Thursday, December 2, 2010

A Sticker is NOT always Positive Reinforcement.

We have Zane on a sticker program for his potty training. Zane goes potty on the toilet, he gets a superhero sticker, which is supposed to go on a chart. After so many stickers, Zane gets to go to his favorite place, Chuck E. Cheese, or he gets some other wonderful prize if we are too tired to brave a room full of overstimulated children.

Zane recently started to ask us to go to the potty. My husband and I were doing small victory dances over this, until we noticed something.

1. Zane would ask to go to the potty.
2. We would take him.
3. Zane would 'go'.
4. We would perform proper cheerleading routines.
5. Zane would get a sticker to put on his chart.
6. Zane would put the sticker on the chart.
7. Zane would ask to go to the potty.

The third time this happened in a fifteen minute period, we had to face facts: our little con artist was gaming the system. (If you stop and think about that for a second...a three year old boy figured out how to con his parents into getting what he wanted without anyone teaching him. That's pretty smart. I'm sort of proud of him, in a weird way.) We decided to let Zane earn all the stickers he could stand for now, and start changing up once we were sure that he had the habit established.

So the other night, Zane asks to go potty, and my husband takes him. I was cleaning up the kitchen after dinner. I heard Larry tell Zane to go get a sticker from me, and my proud little boy comes racing into the kitchen.

"I pee-pee in potty, Mama!" He announced.

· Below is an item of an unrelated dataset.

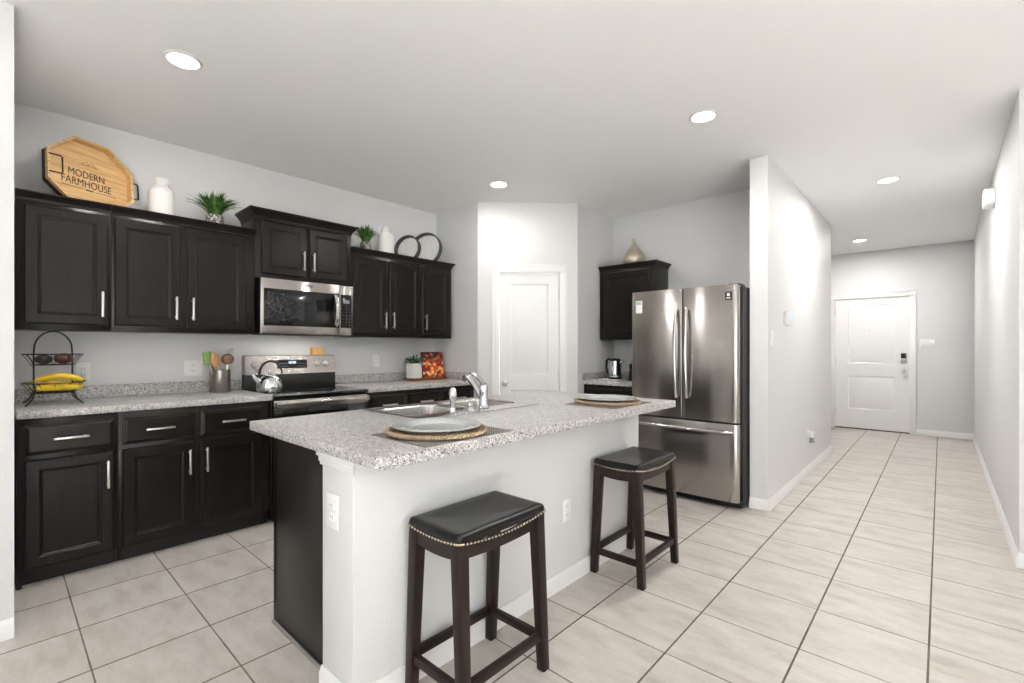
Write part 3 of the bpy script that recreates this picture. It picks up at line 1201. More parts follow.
outlet('white outlet on the wall behind the fruit stand', (XW, 0.388, 1.117), PI / 2)
outlet('white double outlet on the wall left of the utensil crock', (XW, 1.008, 1.122), PI / 2, w=0.118)
outlet('white outlet on the wall right of the range', (XW, 2.576, 1.144), PI / 2)
outlet('white outlet on the end of the island half wall', (-1.628, WY0, 0.682), 0, w=0.088, h=0.125)
outlet('white outlet on the long side of the island between the stools', (WX1, 2.065, 0.40), PI / 2)
outlet('white light switch on the partition wall near its corner', (HX, 4.155, 1.353), PI / 2, 'switch', kind=1)
outlet('white triple switch plate right of the front door', (-0.15, EY, 1.345), 0, 'switch', w=0.165, kind=3)
ho = outlet('white outlet low on the hallway wall behind the plug-in', (HX, 5.545, 0.39), PI / 2)
t = thing('air_freshener', 'small plug-in air freshener in the low hallway outlet', 'air freshener', (HX, 5.56, 0.40), PI / 2)
MB().box(-0.026, -0.05, -0.03, 0.026, -0.0095, 0.028, 0.009).build('body', M['white_plastic'], t)
MB().lathe([(0, 0), (0.018, 0), (0.02, 0.01), (0.02, 0.04), (0.012, 0.05), (0, 0.05)], 16, Matrix.Translation((0, -0.034, -0.082))).build('refill', simple('grey_refill', (150, 150, 150), 0.2), t)
tm = thing('thermostat', 'white thermostat with a small pale screen on the partition wall', 'thermostat', (HX, 4.63, 1.53), PI / 2)
MB().box(-0.075, -0.034, -0.062, 0.075, -0.0008, 0.062, 0.006).build('case', M['white_plastic'], tm)
MB().box(-0.04, -0.0355, -0.018, 0.05, -0.0335, 0.042, 0.0005).build('screen', M['lcd'], tm)
ch = thing('door_chime', 'white box high on the right hallway wall', 'door chime', (RX, 5.68, 2.46), 0)
MB().box(-0.072, -0.10, 0.02, -0.0008, 0.10, 0.145, 0.01).build('cover', M['white_plastic'], ch)
MB().box(-0.064, -0.09, 0.012, -0.004, 0.09, 0.0205, 0.002).build('base_plate', M['white_plastic'], ch)

# ------------------------------------------------------------------ ceiling lamps
LL = ['recessed ceiling light over the left wall cabinets', 'recessed ceiling light above the second stool and the refrigerator',
      'recessed ceiling light in front of the pantry door', 'nearer recessed ceiling light in the hallway', 'farther recessed ceiling light near the front door']
cl = thing('ceiling_light', LL[0], 'ceiling light', (LAMPS[0][0], LAMPS[0][1], CEIL - 0.0005), 0, 'recessed ceiling lights')
MB().lathe([(0.070, -0.008), (0.074, -0.008), (0.084, -0.004), (0.088, 0.0), (0.070, 0.0), (0.070, -0.008)], 40).build('trim_ring', M['trim'], cl)
MB().lathe([(0, -0.009), (0.05, -0.0088), (0.0695, -0.007), (0.0695, -0.003), (0, -0.003)], 40).build('lens', M['lens'], cl)
for (x, y, w), lb in list(zip(LAMPS, LL))[1:]:
    c = copy_tree(cl)
    c.location = (x, y, CEIL - 0.0005)
    c['label'] = lb

# ------------------------------------------------------------------ refrigerator
FX0, FX1, FYD = -2.072, -1.138, 3.885
FH = 1.775
fr = thing('refrigerator', 'tall stainless steel french-door refrigerator with a bottom freezer drawer', 'refrigerator', ((FX0 + FX1) / 2, 4.30, 0))
fx = (FX1 - FX0) / 2
yd = FYD - 4.30
MB().box(-fx + 0.006, yd + 0.085, 0.03, fx - 0.006, 0.44, FH - 0.015, 0.006).build('cabinet', M['fridgeside'], fr)
MB().box(-fx + 0.02, yd + 0.06, 0.012, fx - 0.02, yd + 0.12, 0.07, 0.003).build('kick_grille', M['blackplastic'], fr)
for s in (-1, 1):
    MB().lathe([(0, 0), (0.025, 0), (0.025, 0.03), (0, 0.03)], 14, Matrix.Translation((s * (fx - 0.06), yd + 0.13, 0.0005))).build('foot', M['blackplastic'], fr)
    MB().box(s * (fx - 0.065) - 0.045, yd + 0.02, FH - 0.012, s * (fx - 0.065) + 0.045, yd + 0.16, FH + 0.006, 0.005).build('hinge_cover', M['fridgeside'], fr)
MB().box(-fx + 0.01, yd + 0.072, 0.06, fx - 0.01, yd + 0.0855, FH - 0.012).build('gasket', M['blackplastic'], fr)


def fdoor(x0, x1, z0, z1, rl, rr):
    """front slab bowed slightly outward, vertical edges rolled (rl, rr radii)"""
    n = 20
    pts = []
    w = x1 - x0
    front = []
    for i in range(7):
        a = PI - i / 6 * PI / 2
        front.append((x0 + rl + rl * math.cos(a), yd + rl - rl * math.sin(a)))
    for i in range(1, n):
        t = i / n
        front.append((x0 + rl + (w - rl - rr) * t, yd - 0.006 * math.sin(PI * t)))
    for i in range(7):
        a = PI / 2 - i / 6 * PI / 2
        front.append((x1 - rr + rr * math.cos(a), yd + rr - rr * math.sin(a)))
    pts = front + [(x1, yd + 0.07), (x0, yd + 0.07)]
    return MB().prism(pts, z0, z1, 0.003)


def fr_handle(x, z0, z1, parent, side):
    mb = MB()
    P = []
    for i in range(17):
        t = i / 16
        P.append((x, yd - 0.018 - 0.042 * math.sin(PI * t) ** 0.55, z0 + (z1 - z0) * t))
    mb.tube(P, 0.0135, 12)
    return mb.build('handle', M['chromebar'], parent)


M['chromebar'] = steel('handle_stainless', (204, 202, 200), 0.16, 0.3)
dl = fdoor(-fx, -0.0025, 0.685, FH, 0.012, 0.012).build('left_door', M['steel'], fr)
dr = fdoor(0.0025, fx - 0.024, 0.685, FH, 0.012, 0.035).build('right_door', M['steel'], fr)
fd = fdoor(-fx, fx - 0.024, 0.06, 0.672, 0.012, 0.035).build('freezer_drawer', M['steel'], fr)
fr_handle(-0.045, 0.86, 1.60, dl, -1)
fr_handle(0.045, 0.86, 1.60, dr, 1)
mb = MB()
P = [(-fx + 0.07 + (2 * fx - 0.14) * i / 20, yd - 0.016 - 0.038 * math.sin(PI * i / 20) ** 0.5, 0.61) for i in range(21)]
mb.tube(P, 0.014, 12)
mb.build('handle', M['chromebar'], fd)
bd = MB().box(fx - 0.122, yd - 0.0075, 1.655, fx - 0.072, yd - 0.0035, 1.715).build('badge', M['blackplastic'], dr)
bd['label'] = 'small black square badge'
MB().box(fx - 0.107, yd - 0.0080, 1.682, fx - 0.087, yd - 0.0074, 1.705).box(fx - 0.113, yd - 0.0080, 1.664, fx - 0.081, yd - 0.0074, 1.671).build('badge_mark', M['white_plastic'], bd)
stx = MB().box(-fx + 0.045, yd - 0.0075, 1.585, -fx + 0.105, yd - 0.0035, 1.695).build('sticker', M['white_plastic'], dl)
stx['label'] = 'pale paper sticker'
MB().box(-fx + 0.052, yd - 0.0079, 1.66, -fx + 0.098, yd - 0.0074, 1.688).build('sticker_band', simple('sticker_green', (150, 176, 160), 0.5), stx)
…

"What?!! That's amazing!!! Yay for Zane!" I pretend to be completely enthralled, but I am in my "cleaning" zone and a bit distracted. I get the sheet of superhero stickers, and ask Zane to pick one. Zane picked the Invisible Woman sticker. I remember making a snarky comment that it wasn't really invisible since you could see her on the sticker. I gave Zane the sticker, pointed out the spot on the chart where he needed to put the sticker, hi-fived Zane twice, and then went back to cleaning the kitchen. Zane had done this routine before, so I figured that he could do the task independently and didn't need me to be standing right there.

At some point I realized that Zane wasn't wearing pants or a pullup, but since he was going to be taking a bath shortly, I didn't worry about it because apparently I am apparently a bad mom. There was no sound coming from behind me, and this vaguely registered as a bad thing, but I was determined to get the kitchen clean so I didn't have to do anything later.

Suddenly, I heard an "Ow", and a horrible thought popped in my head: a boy without underpants and a sticker for a job well done...

I suppose that my son wanted to offer a reward of some sort. Or maybe he did it to follow a variation of the No Pants rule. Whatever the reason, the "Ow" had come when Zane decided that he didn't want to leave that sticker "there", after all.

They don't tell you about stuff like this in the parenting books.